Students who don’t fill out the form are 70 percent less likely to go to college. For those who do, seeing in black and white that aid is forthcoming often enables a family to brave the next step.

It would be grossly inaccurate to describe them as baby steps. In virtually any household where no one has been to college, it’s intimidating.

For many there’s a language barrier. For others, there’s the hurdle of giving up the cash the student could be bringing home from a job they can get fresh out of school.

Enriquez’ strategy: “I’m hoping right now to get parents surrounded by other parents who have gone through it.” In the workshops she’s held so far, the veterans don’t sugar-coat things, but the uninitiated still seem reassured.

Streamlined though it’s become, the FAFSA still requires tax information. What if your parents aren’t tax filers, perhaps because their income is Social Security Disability?
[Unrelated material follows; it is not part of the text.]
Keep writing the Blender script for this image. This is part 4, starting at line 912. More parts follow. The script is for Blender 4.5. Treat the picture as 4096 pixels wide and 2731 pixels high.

What if they aren’t prepared to file now, when financial aid is being calculated?

(If your parents are undocumented but you aren't, you can still qualify for aid.)

What if you don’t have parents in the picture at all -- or any other adult relative? How does that fear of debt sound now? 

“I have a lot of independent students,” says Enriquez. “How scary is it if it’s just you signing up for this? That’s truly an act of bravery.”

Come to think of it, maybe a month isn’t such a long time.